**Work instructions**
All of the data needs to be repeated exactly.

**Data provided**

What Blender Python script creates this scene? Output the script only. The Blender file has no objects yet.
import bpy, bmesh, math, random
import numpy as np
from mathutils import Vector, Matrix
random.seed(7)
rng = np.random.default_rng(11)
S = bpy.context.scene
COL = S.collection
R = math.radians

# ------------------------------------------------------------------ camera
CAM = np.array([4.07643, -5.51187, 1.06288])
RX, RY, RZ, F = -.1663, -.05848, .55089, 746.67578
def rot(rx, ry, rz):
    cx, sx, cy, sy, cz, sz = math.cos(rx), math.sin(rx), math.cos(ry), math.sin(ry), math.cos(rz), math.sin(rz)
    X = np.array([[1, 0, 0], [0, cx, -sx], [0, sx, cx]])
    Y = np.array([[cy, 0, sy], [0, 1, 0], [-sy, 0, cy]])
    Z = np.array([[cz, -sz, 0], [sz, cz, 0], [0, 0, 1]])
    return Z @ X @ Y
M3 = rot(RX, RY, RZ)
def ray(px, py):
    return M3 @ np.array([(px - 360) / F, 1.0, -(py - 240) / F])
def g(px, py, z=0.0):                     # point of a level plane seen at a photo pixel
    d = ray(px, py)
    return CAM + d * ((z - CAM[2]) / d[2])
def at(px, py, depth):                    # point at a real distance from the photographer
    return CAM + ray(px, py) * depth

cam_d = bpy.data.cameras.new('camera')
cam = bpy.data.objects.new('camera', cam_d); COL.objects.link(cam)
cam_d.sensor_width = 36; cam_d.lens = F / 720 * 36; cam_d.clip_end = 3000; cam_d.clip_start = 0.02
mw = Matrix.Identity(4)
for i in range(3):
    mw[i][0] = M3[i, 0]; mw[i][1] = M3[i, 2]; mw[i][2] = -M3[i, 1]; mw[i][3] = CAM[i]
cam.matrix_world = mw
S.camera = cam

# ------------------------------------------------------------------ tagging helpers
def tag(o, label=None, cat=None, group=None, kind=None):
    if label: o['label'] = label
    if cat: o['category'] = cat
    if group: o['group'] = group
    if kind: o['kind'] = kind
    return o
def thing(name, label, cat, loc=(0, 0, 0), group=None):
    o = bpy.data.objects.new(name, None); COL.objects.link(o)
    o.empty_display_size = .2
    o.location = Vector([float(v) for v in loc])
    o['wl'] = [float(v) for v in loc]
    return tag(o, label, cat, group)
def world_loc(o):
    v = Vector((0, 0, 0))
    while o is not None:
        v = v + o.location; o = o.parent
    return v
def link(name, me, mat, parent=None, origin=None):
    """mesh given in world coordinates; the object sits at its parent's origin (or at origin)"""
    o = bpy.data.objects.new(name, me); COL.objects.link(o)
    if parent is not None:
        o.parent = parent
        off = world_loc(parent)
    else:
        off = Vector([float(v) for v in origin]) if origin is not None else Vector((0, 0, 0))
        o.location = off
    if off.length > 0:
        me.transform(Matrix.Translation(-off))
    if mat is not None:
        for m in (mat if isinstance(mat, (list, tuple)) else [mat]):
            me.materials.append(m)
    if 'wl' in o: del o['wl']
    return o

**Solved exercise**
What Blender Python script creates this scene? Output the script only. The Blender file has no objects yet.
import bpy, bmesh, math, random
import numpy as np
from mathutils import Vector, Matrix
random.seed(7)
rng = np.random.default_rng(11)
S = bpy.context.scene
COL = S.collection
R = math.radians

# ------------------------------------------------------------------ camera
CAM = np.array([4.07643, -5.51187, 1.06288])
RX, RY, RZ, F = -.1663, -.05848, .55089, 746.67578
def rot(rx, ry, rz):
    cx, sx, cy, sy, cz, sz = math.cos(rx), math.sin(rx), math.cos(ry), math.sin(ry), math.cos(rz), math.sin(rz)
    X = np.array([[1, 0, 0], [0, cx, -sx], [0, sx, cx]])
    Y = np.array([[cy, 0, sy], [0, 1, 0], [-sy, 0, cy]])
    Z = np.array([[cz, -sz, 0], [sz, cz, 0], [0, 0, 1]])
    return Z @ X @ Y
M3 = rot(RX, RY, RZ)
def ray(px, py):
    return M3 @ np.array([(px - 360) / F, 1.0, -(py - 240) / F])
def g(px, py, z=0.0):                     # point of a level plane seen at a photo pixel
    d = ray(px, py)
    return CAM + d * ((z - CAM[2]) / d[2])
def at(px, py, depth):                    # point at a real distance from the photographer
    return CAM + ray(px, py) * depth

cam_d = bpy.data.cameras.new('camera')
cam = bpy.data.objects.new('camera', cam_d); COL.objects.link(cam)
cam_d.sensor_width = 36; cam_d.lens = F / 720 * 36; cam_d.clip_end = 3000; cam_d.clip_start = 0.02
mw = Matrix.Identity(4)
for i in range(3):
    mw[i][0] = M3[i, 0]; mw[i][1] = M3[i, 2]; mw[i][2] = -M3[i, 1]; mw[i][3] = CAM[i]
cam.matrix_world = mw
S.camera = cam

# ------------------------------------------------------------------ tagging helpers
def tag(o, label=None, cat=None, group=None, kind=None):
    if label: o['label'] = label
    if cat: o['category'] = cat
    if group: o['group'] = group
    if kind: o['kind'] = kind
    return o
def thing(name, label, cat, loc=(0, 0, 0), group=None):
    o = bpy.data.objects.new(name, None); COL.objects.link(o)
    o.empty_display_size = .2
    o.location = Vector([float(v) for v in loc])
    o['wl'] = [float(v) for v in loc]
    return tag(o, label, cat, group)
def world_loc(o):
    v = Vector((0, 0, 0))
    while o is not None:
        v = v + o.location; o = o.parent
    return v
def link(name, me, mat, parent=None, origin=None):
    """mesh given in world coordinates; the object sits at its parent's origin (or at origin)"""
    o = bpy.data.objects.new(name, me); COL.objects.link(o)
    if parent is not None:
        o.parent = parent
        off = world_loc(parent)
    else:
        off = Vector([float(v) for v in origin]) if origin is not None else Vector((0, 0, 0))
        o.location = off
    if off.length > 0:
        me.transform(Matrix.Translation(-off))
    if mat is not None:
        for m in (mat if isinstance(mat, (list, tuple)) else [mat]):
            me.materials.append(m)
    if 'wl' in o: del o['wl']
    return o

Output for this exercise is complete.